▸ Problem requirements: Records follow. Copy every line with "this".

▸ Supplied data:
<<<<
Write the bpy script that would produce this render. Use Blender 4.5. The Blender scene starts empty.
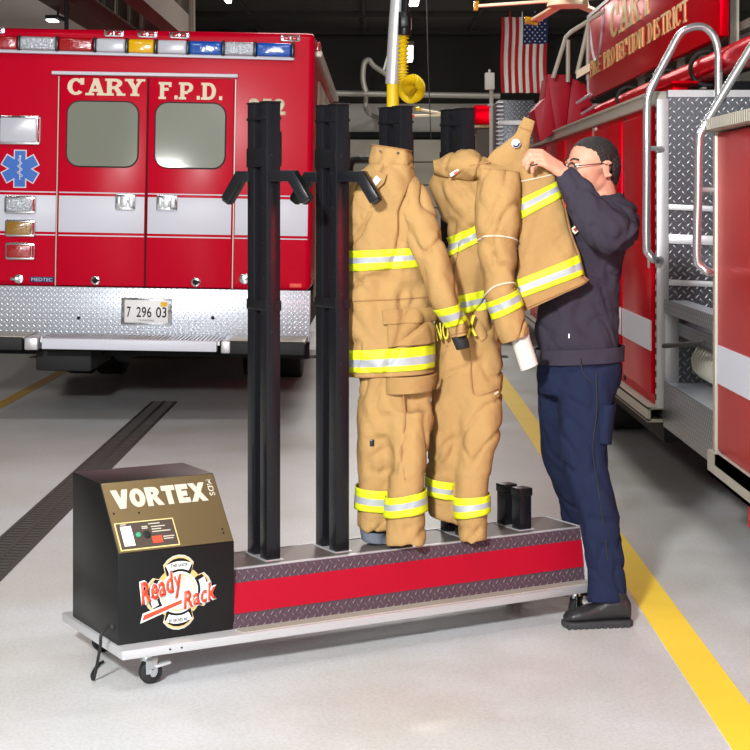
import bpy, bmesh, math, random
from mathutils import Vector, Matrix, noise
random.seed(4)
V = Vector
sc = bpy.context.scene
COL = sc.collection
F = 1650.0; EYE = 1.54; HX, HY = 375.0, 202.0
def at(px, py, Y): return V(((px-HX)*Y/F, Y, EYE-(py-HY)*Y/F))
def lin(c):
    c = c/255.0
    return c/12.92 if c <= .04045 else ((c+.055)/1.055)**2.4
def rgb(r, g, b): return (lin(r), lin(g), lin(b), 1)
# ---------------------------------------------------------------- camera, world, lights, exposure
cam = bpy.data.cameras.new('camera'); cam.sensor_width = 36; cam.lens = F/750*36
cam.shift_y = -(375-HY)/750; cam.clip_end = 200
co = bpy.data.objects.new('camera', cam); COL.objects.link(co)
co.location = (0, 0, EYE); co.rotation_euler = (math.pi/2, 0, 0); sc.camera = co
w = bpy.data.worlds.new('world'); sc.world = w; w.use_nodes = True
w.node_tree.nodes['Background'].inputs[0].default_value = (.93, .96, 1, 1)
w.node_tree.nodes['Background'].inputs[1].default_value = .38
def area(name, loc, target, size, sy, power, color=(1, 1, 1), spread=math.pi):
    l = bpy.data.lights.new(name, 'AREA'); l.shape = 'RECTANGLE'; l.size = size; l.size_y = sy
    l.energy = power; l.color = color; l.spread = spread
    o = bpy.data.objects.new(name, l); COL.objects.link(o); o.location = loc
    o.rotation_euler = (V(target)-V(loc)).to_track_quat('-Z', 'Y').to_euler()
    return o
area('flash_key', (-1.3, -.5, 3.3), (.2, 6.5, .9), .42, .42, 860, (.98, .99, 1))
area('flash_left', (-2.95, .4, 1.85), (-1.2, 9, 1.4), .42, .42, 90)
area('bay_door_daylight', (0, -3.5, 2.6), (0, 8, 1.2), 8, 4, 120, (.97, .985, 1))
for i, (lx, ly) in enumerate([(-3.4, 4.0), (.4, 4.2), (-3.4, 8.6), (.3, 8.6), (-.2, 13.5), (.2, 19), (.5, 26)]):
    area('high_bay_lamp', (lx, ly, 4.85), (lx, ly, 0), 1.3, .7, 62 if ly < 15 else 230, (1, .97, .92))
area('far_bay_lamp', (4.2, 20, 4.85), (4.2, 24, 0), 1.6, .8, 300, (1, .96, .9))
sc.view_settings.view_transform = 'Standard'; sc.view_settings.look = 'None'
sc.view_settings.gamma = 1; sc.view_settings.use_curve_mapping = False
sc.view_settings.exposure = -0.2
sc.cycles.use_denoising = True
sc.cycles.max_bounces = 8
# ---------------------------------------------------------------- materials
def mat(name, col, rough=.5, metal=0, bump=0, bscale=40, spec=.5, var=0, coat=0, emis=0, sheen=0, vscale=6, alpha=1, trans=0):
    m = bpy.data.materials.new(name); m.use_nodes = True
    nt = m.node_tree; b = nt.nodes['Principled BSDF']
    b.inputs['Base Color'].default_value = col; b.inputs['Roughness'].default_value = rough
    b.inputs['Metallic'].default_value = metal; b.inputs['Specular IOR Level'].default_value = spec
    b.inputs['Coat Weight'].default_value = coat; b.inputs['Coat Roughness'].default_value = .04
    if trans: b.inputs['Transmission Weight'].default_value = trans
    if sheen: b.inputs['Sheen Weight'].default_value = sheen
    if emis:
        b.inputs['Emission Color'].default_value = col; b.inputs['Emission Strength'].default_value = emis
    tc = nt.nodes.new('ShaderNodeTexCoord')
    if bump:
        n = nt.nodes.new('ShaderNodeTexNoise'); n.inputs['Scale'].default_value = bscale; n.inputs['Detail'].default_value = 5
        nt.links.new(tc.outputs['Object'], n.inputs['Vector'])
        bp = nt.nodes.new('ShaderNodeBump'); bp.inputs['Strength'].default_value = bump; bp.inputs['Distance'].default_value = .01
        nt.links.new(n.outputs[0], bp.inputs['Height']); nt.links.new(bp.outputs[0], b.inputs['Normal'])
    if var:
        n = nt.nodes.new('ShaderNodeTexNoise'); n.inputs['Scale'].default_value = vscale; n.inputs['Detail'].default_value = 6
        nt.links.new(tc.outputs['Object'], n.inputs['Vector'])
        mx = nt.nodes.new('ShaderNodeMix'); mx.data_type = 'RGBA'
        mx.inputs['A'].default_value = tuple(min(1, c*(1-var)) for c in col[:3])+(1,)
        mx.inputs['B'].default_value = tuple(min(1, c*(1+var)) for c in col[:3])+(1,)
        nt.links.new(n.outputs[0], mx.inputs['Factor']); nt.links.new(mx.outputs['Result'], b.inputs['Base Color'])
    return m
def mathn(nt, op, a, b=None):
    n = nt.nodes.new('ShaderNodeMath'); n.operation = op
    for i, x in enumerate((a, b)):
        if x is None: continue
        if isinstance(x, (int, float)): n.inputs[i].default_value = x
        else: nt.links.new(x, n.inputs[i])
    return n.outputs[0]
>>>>
<<<<
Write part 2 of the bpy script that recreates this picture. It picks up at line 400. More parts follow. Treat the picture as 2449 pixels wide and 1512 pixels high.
>>>>
▸ Completed exercise:
Write the bpy script that would produce this render. Use Blender 4.5. The Blender scene starts empty.
Write part 2 of the bpy script that recreates this picture. It picks up at line 400. More parts follow. Treat the picture as 2449 pixels wide and 1512 pixels high.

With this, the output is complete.